One summer our mother became even more withdrawn, she passed the days in quite sadness.  Finally one day she just snapped out of it and came back from her self- imposed world of isolation.  Turns out she was making an important decision.  Packing the four of us kids up she left our father and we returned to Texas.  We went back to the Tonk Valley and the farm where she grew up.

In Texas away from our father everything changed.  My brothers and I watched as our mother blossomed and for the first time in our young lives we saw her come to life.  She seemed relieved to be in the protective arms of family and in the safety of that dirt farm she was once was so anxious to leave.  She had a care-free air about her.  She woke up and greeted everyday with a renewed interest in living.  Fixing her hair with more style and putting on lipstick, she looked more like a twenty-nine year old woman should look.

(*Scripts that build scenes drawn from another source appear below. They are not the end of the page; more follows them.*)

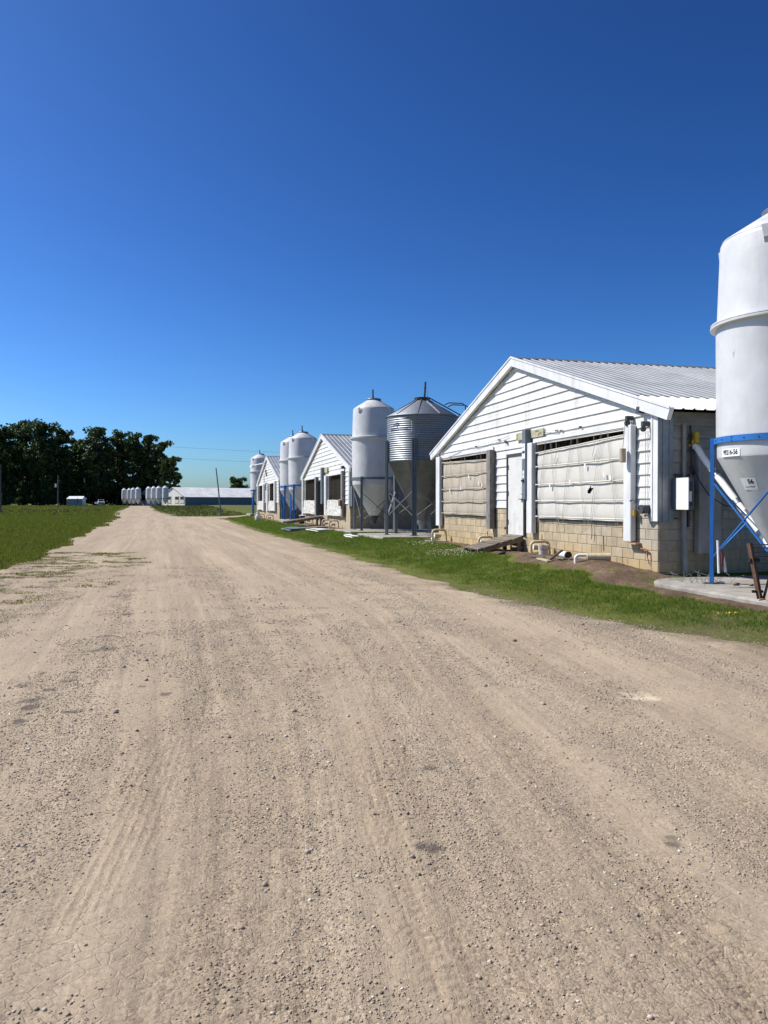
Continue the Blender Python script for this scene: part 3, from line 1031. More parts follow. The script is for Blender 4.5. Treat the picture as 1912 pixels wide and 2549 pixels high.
        if closed:
            rods = [o[2] + .02, o[2] + .40, o[2] + .80, o[2] + 1.24, o[3] - .13]
            hole = (o[0] + 2.62, o[2] + .62, .14, .085) if i == 1 else None
            c = curtain(root, o[0] + .10, o[1] - .02, o[2] - .03, o[3] - .12, M['curtain'] if i == 1 else M['curtain_tan'], 200 + i * 20, hole, rods, (.02, .13) if i == 0 else (.14, .02))
            # zig-zag control ropes
            w = o[1] - o[0]; nseg = 6
            for k in range(nseg):
                xa = o[0] + .18 + k * (w - .3) / nseg; xb = xa + (w - .3) / nseg * .62
                if k % 2: xa, xb = xb, xa
                b = MB(); b.tube([(xa, -.125, o[2] - .12), ((xa + xb) / 2, -.12, (o[2] + o[3]) / 2), (xb, -.105, o[3] - .03)], .0038, 5)
                b.tube([(xa + .07, -.127, o[2] - .10), (xb + .05, -.107, o[3] - .03)], .003, 5)
                b.build('control_rope', M['rope'], root)
            b = MB(); b.tube([(o[0] + .1, -.10, o[3] - .02), (o[0] + w * .5, -.11, o[3] - .05), (o[1] - .05, -.10, o[3] - .02)], .009, 6)
            b.build('cross_rope', M['rope'], root)
            for k, (fx, fz) in enumerate([(.2, .38), (.44, .42), (.60, .60), (.79, .48), (.85, .44)]):
                b = MB(); x = o[0] + w * fx; zz = o[2] + (o[3] - o[2]) * fz
                b.box(x, x + .055, -.125, -.119, zz, zz + .10); b.build('patch', M['sticker'], c)
        else:
            # curtain let down and bunched on the sill
            z0, z1 = bunch
            nx, nz = 60, 26
            xs = np.linspace(o[0] - .12, o[1] + .08, nx); zs = np.linspace(z0, z1, nz)
            Xg, Zg = np.meshgrid(xs, zs, indexing='ij')
            tt = (Zg - z0) / (z1 - z0)
            Yg = -.07 - .06 * (1 - tt) * (.4 + fbm(Xg * 2.2, Zg * 5, 300 + i, 3)) - .07 * fbm(Xg * 3, Zg * 7, 310 + i, 4)
            Zg = Zg + .05 * (fbm(Xg * 1.5, Zg * 0, 320 + i, 3) - .5) - .06 * (1 - tt) * (fbm(Xg * 1.1, Zg * 0 + 4, 330 + i, 2))
            ii = np.arange(nx * nz).reshape(nx, nz)
            Fa = np.stack([ii[:-1, :-1], ii[1:, :-1], ii[1:, 1:], ii[:-1, 1:]], -1).reshape(-1, 4)
            obj('curtain', np_mesh('curtain', np.stack([Xg, Yg, Zg], -1).reshape(-1, 3), Fa), M['curtain_bunch'], root, smooth_=True)
    # posts: box covers standing at the curtain ends
    for (x0, x1, z0, z1, dep, mat_) in posts:
        b = MB(); b.bbox(x0, x1, -.05 - dep, -.05, z0, z1, .012)
        b.build('post_cover', mat_, root)
    # door
    x0, x1, z0, z1 = door
    b = MB(); b.box(x0 - .06, x0 - .0, -.07, .1, z0, z1 + .07); b.box(x1 + .0, x1 + .06, -.07, .1, z0, z1 + .07); b.box(x0, x1, -.07, .1, z1, z1 + .07)
    fr = b.build('door_frame', M['dark_metal'], root)
    if not door_open:
        b = MB(); b.box(x0 + .012, x1 - .012, -.045, .0, z0 + .01, z1 - .012); d = b.build('door', M['door'], root)
        for zz in (z0 + .28, z0 + 1.05, z0 + 1.75):
            b = MB(); b.box(x0 - .005, x0 + .05, -.056, -.0455, zz, zz + .12); b.build('hinge', M['dark_metal'], d)
        b = MB(); b.tube([(x1 - .08, -.045, z0 + .95), (x1 - .08, -.10, z0 + .95)], .014, 8); b.tube([(x1 - .08, -.10, z0 + .95), (x1 - .2, -.10, z0 + .95)], .011, 8)
        b.build('handle', M['dark_metal'], d)
    return root


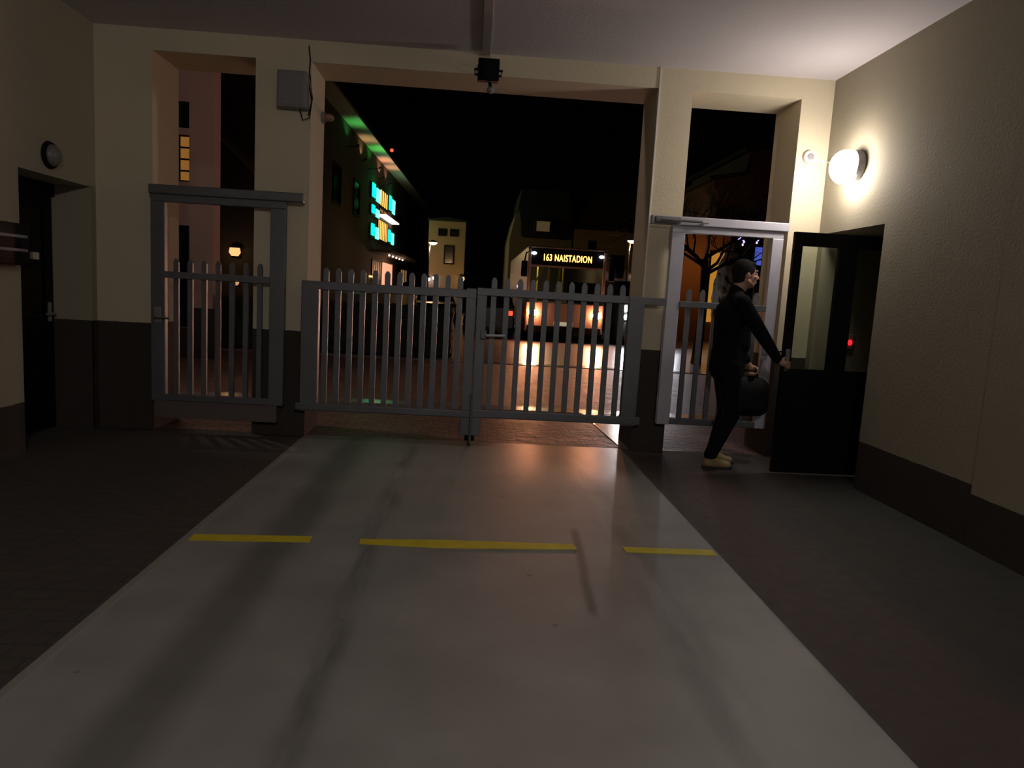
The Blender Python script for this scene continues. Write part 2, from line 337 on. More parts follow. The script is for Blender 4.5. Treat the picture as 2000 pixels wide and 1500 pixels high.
def wicket(name, label, px, hx, lx0, lx1, zt, m_frame, arm, kick=None, handle=None):
    t = thing(name, label, 'gate', (px[0], 6.69, 0))
    MB().box(px[0], YG0, 0.30, px[1], YG1, zt, 0.005).build('frame_post', m_frame, t)
    MB().box(px[2], YG0, 0.30, px[3], YG1, zt, 0.005).build('frame_post', m_frame, t)
    MB().box(px[0], YG0 + 0.002, zt, px[3], YG1, zt + 0.075, 0.005).build('frame_head', m_frame, t)
    MB().box(hx[0], YG0 - 0.03, zt + 0.065, hx[1], YG1 - 0.01, zt + 0.145, 0.008).build('header_beam', m_frame, t)
    MB().box(lx0, YG0 - 0.012, 1.425, lx1, YG0 + 0.014, 1.485, 0.004).build('top_rail', M_GALV, t)
    MB().box(lx0, YG0 - 0.012, 0.305, lx1, YG0 + 0.014, 0.365, 0.004).build('bottom_rail', M_GALV, t)
    bars(t, lx0 + 0.03, lx1 - 0.03, 0.125, 0.33, 1.6, w=0.045)
    if kick: MB().box(lx0 - 0.1, YG0 + 0.002, kick[0], lx1 + 0.08, YG1 - 0.02, kick[1], 0.003).build('kick_plate', mat('dull brown steel', (0.13, 0.105, 0.10), 0.6, 0.2, var=0.2, vs=5), t)
    if arm:
        a = MB().box(arm[0], YG0 - 0.085, zt + 0.075, arm[0] + 0.24, YG0 - 0.03, zt + 0.13, 0.008).build('door_closer', M_GREYBOX, t)
        MB().tube([(arm[0] + 0.05, YG0 - 0.10, zt + 0.10), (arm[1] - 0.08, YG0 - 0.12, zt + 0.095), (arm[1], YG0 - 0.05, zt + 0.10)], 0.013, 8).build('closer_arm', M_GREYBOX, a)
    if handle:
        h = MB().box(handle - 0.03, YG0 - 0.02, 1.02, handle + 0.03, YG0 + 0.01, 1.16, 0.006).build('lock_plate', M_GREYBOX, t)
        MB().tube([(handle, YG0 - 0.02, 1.07), (handle, YG0 - 0.07, 1.07), (handle + 0.13, YG0 - 0.07, 1.065)], 0.011).build('lever', M_CHROME, h)
    loc2(t); return t
def loc2(o):
    for ch in o.children: ch.location = ch.location - Vector(o.location)
wicket('pedestrian_gate', 'narrow grey steel gate with bars and header beam in the left opening', (-2.925, -2.80, -1.87, -1.735), (-2.93, -1.575), -2.80, -1.87, 2.10, M_GALV, None, (0.14, 0.36), -2.86)
wicket('pedestrian_gate', 'pale steel pedestrian gate with overhead door closer, behind the walking man', (1.805, 1.93, 2.765, 2.87), (1.60, 2.90), 1.93, 2.765, 2.115, M_GALV_L, (1.62, 2.12), None, 2.80)

# ------------------------------------------------------------------ passage fittings
def globe(y, z, power, label, x=3.14, wallx=XR):
    t = thing('wall_lamp', label, 'lamp', (wallx, y, z))
    bs = MB().lathe([(0.10, 0), (0.125, 0.008), (0.128, 0.075), (0.12, 0.08), (0.09, 0.082)], (0, 0, 0.0), (-1, 0, 0)).build('base', M_GREYBOX, t, smooth=False)
    g = MB().ball((x - wallx, 0, -0.02), 0.132, (0.95, 0.95, 1.10)).build('globe', glow('frosted globe %g' % power, (1.0, 0.90, 0.80), power), t, smooth=True)
    return t
globe(6.19, 2.73, GLOBE, 'lit white globe wall lamp above the open black door')
cl = thing('ceiling_lamp', 'lit white globe ceiling lamp further back in the passage', 'lamp', (0.6, -2.2, ZC))
MB().lathe([(0.07, 0), (0.07, -0.05), (0.05, -0.08)]).build('base', M_GREYBOX, cl)
MB().ball((0, 0, -0.19), 0.13).build('globe', glow('frosted ceiling globe', (1.0, 0.93, 0.87), GLOBE_BACK), cl, smooth=True)
jb = thing('junction_box', 'small round white junction box on the strip of wall beside the globe lamp', 'junction box', (3.085, YW, 2.897))
MB().lathe([(0.06, 0), (0.062, 0.01), (0.058, 0.035), (0.045, 0.042)], (0, 0, 0), (0, -1, 0)).build('housing', M_WHITEPL, jb)
MB().lathe([(0.03, 0), (0.03, 0.012), (0.02, 0.016)], (0, -0.04, 0), (0, -1, 0)).build('cover', M_GREYBOX, jb)
MB().tube([(3.14, YW - 0.012, 2.875), (XR - 0.012, YW - 0.012, 2.865), (XR - 0.012, 6.5, 2.80), (XR - 0.012, 6.28, 2.76)], 0.008, 8).build('cable', M_WHITEPL, label='thin white cable from round junction box to globe lamp', cat='cable')
# ceiling trunking and floodlight
MB().box(-0.04, 1.5, ZC - 0.03, 0.035, YW - 0.05, ZC, 0.004).build('cable_trunking', mat('grey trunking', (0.36, 0.33, 0.31), 0.6, var=0.1, vs=8), label='straight grey cable trunking running along the ceiling to the floodlight', cat='cable trunking')
fl = thing('floodlight', 'small black switched-off floodlight with motion sensor above the gate', 'floodlight', (0.02, YW, 3.42))
MB().box(-0.09, -0.20, -0.10, 0.10, -0.11, 0.09, 0.008).build('housing', M_BLACK, fl)
MB().box(-0.07, -0.206, -0.085, 0.08, -0.199, 0.075).build('reflector', M_CHROME, fl)
MB().box(-0.075, -0.215, -0.09, 0.085, -0.208, 0.08).build('glass', M_SMOKE, fl)
MB().tube([(-0.09, -0.155, 0), (-0.115, -0.155, 0), (-0.115, 0, 0.0), (0.125, 0, 0.0), (0.125, -0.155, 0), (0.10, -0.155, 0)], 0.01, 8).build('bracket', M_BLACK, fl)
sn = MB().tube([(0.02, -0.13, -0.10), (0.03, -0.13, -0.14)], 0.015).build('sensor_neck', M_BLACK, fl)
MB().ball((0.03, -0.14, -0.165), 0.035, (1, 1, 0.9)).build('sensor', M_GREYBOX, sn, smooth=True)
# trunking down the corner of the right pillar
MB().box(XV1 + 0.001, YW - 0.012, 1.0, XV1 + 0.016, YW, ZC - 0.005, 0.002).build('corner_trunking', M_WHITEPL, label='thin pale cable trunking down the edge of the pillar right of vehicle gate', cat='cable trunking')
# box on the left pillar
eb = thing('equipment_box', 'square grey equipment box high on the left pillar with looping cables', 'equipment box', (-1.70, YW, 3.15))
MB().box(-0.135, -0.13, -0.16, 0.125, 0, 0.155, 0.012).build('housing', M_GREYBOX, eb)
MB().box(-0.115, -0.136, -0.14, 0.105, -0.128, 0.135, 0.004).build('cover', M_GREYBOX, eb)
MB().tube([(0.115, -0.02, 0.40), (0.13, -0.02, 0.28), (0.12, -0.02, 0.1), (0.15, -0.02, -0.08), (0.135, -0.03, -0.22), (0.08, -0.05, -0.25), (0.05, -0.05, -0.15)], 0.006, 6).build('cable', M_BLACK, eb)
MB().tube([(0.13, -0.02, 0.15), (0.155, -0.02, -0.05), (0.12, -0.02, -0.2)], 0.006, 6).build('cable', M_RUBBER, eb)
dl = thing('camera_dome', 'small brown dome fixture on the outer corner of the left pillar', 'dome', (XV0, 7.25, 3.05))
MB().lathe([(0.05, 0), (0.055, 0.01), (0.05, 0.03)], (0, 0, 0), (1, 0, 0)).build('base', M_GREYBOX, dl)
MB().ball((0.06, 0, 0), 0.045, (1.3, 1, 0.85)).build('dome', mat('brown plastic', (0.25, 0.13, 0.09), 0.5, var=0.1), dl, smooth=True)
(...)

Carried across the prairie on a gentle, late afternoon breeze our mother’s laughter could be heard as she ran through the yard to Poppy’s old car, hopped upon the fender and smiled for the camera.  This must have been the real her, how she was before she met our father.  We had never seen our mother like that…and we never would again.

With strong persuasion, pressure and guilt trips our father convinced her to return to California.  Fortified with promises of changed behavior she was excited to resume life with the “new Park Long”.  He was going to be different now.  We were just kids and we didn’t buy it for a minute.  We hated the thought of being with him again, we were scared to death of our father and he knew it, that’s how he liked it.  Fear and dread hung over us as we waited for the “old Park Long” to reappear.

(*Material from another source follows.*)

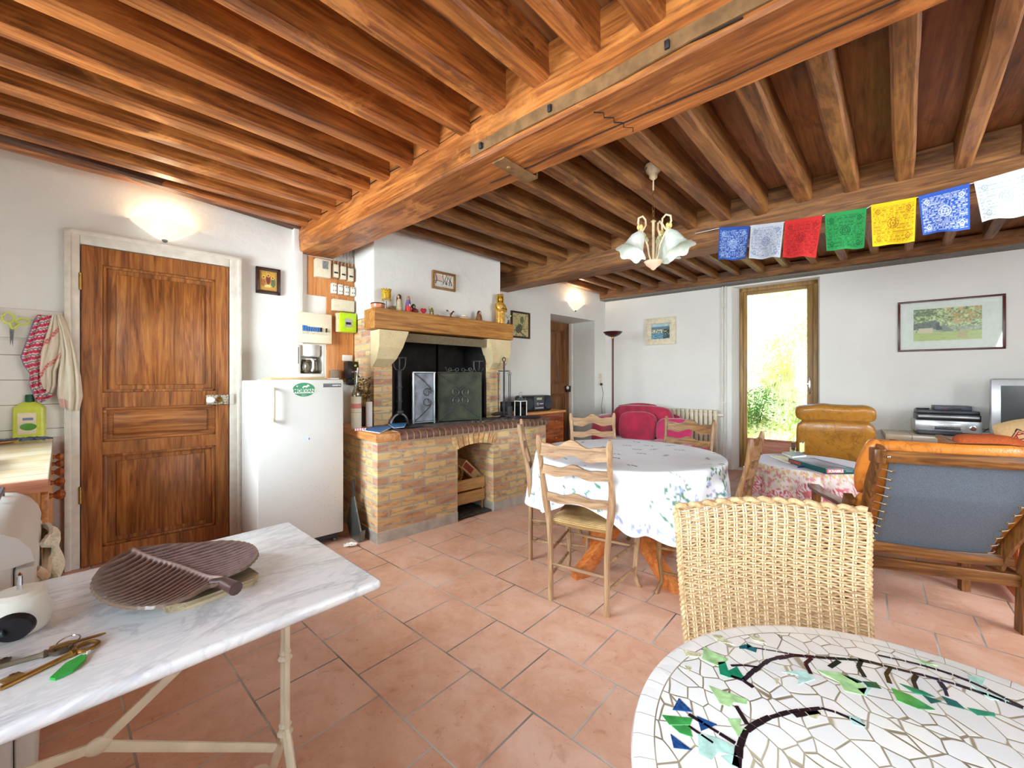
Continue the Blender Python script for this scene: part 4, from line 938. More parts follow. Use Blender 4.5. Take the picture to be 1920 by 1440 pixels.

The “old Park Long” came back with a vengeance he had all new gear in his game bag.  He raised the bar on the level of how mean and nasty he could be.  Gary, Daniel, David and I, each in a different way increasingly showed signs of what life with him was doing to us.  Our mother disappointed and tired of the battle checked out and emotionally shut-down.  The joy of that Texas summer and the woman we briefly glimpsed became a far-away, distant memory.

Why our mother took us back to spend more time in hell with a brutal man I’ll never know.  Sometimes I wonder if she had plans to attempt another escape that didn’t happen because she became so sick, I’ll never know that either.  Five years after the trip that almost saved us she was dead at the age of thirty-six and we were left to go it alone.